Ia mengatakan, pelaku terdiri dari dua orang, yakni seorang berusia 30 tahun, sedangkan seorang lainnya berusia 17 tahun.
Keduanya datang ke rumah Ustaz Ridwan dan meminta dana dengan mengajukan proposal. "Namun, Ustaz Ridwan menolak. Sebab, ketika itu, ustaz sedang tidak enak badan," ucap Sudjatmiko.
Kedua pelaku lantas keluar rumah. Salah satunya, kata dia, mungkin tidak terima dengan hasil yang didapat sehingga berbicara kasar dan memaki-maki.

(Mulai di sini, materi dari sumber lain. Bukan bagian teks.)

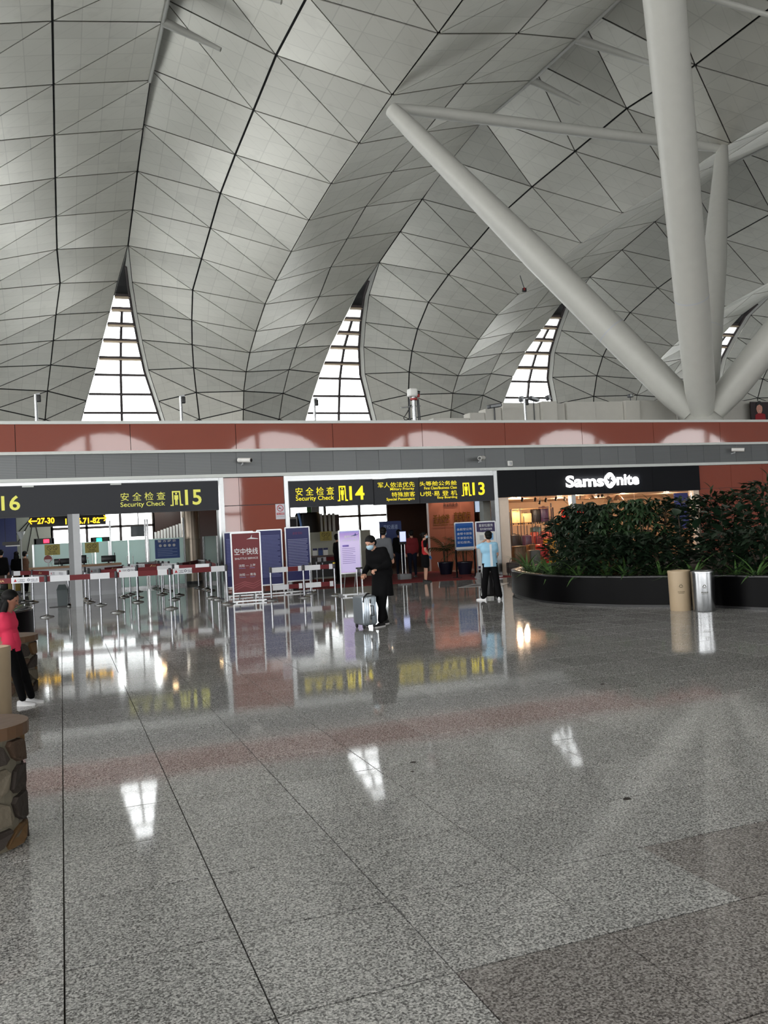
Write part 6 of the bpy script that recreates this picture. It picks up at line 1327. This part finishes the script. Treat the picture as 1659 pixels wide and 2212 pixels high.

Kelakuan pelaku ini kemudian didengar warga sekitar. Warga lalu mengamankan para pelaku untuk dimintai keterangan dan melaporkan kejadian ini ke BKPM Tambun Utara, Polsek Tambun.
"Keduanya mengaku sudah setahun berpindah-pindah tempat. Dari Medan, Jambi, lalu Jawa Timur. Seperti itu pindah-pindah masjid minta uang. Kali ini tidak dikasih mungkin kesal, berkata kasar, lantas didengar warga," ucap Sudjatmiko.
Ancaman pidana
Menurut Sudjatmiko, mengenai penyebaran informasi yang salah ini sudah diatur dalam Undang-Undang Informasi dan Transaksi Elektronik (UU ITE). Polisi dapat memproses hukum pelanggaran undang-undang tersebut.
Baca juga : Pemerintah Ancam Akan Tindak Tegas Para Penyebar Hoaks
UU ITE memuat ancaman hukuman maksimal enam tahun penjara dan denda paling banyak Rp 1 miliar kepada setiap orang yang dengan sengaja dan tanpa hak menyebarkan informasi yang ditujukan menimbulkan rasa kebencian atau permusuhan individu dan atau kelompok masyarakat tertentu berdasarkan atas suku, ras, agama dan antar-golongan.
"Jaid kalau ada berita meresahkan, membuat cemas, tolong berpikir bijaksana. Bertanya dulu pada pihak berwenang. Jangan sampai terprovokasi dan emosi sekarang banyak isu hoax," ucap Sudjatmiko.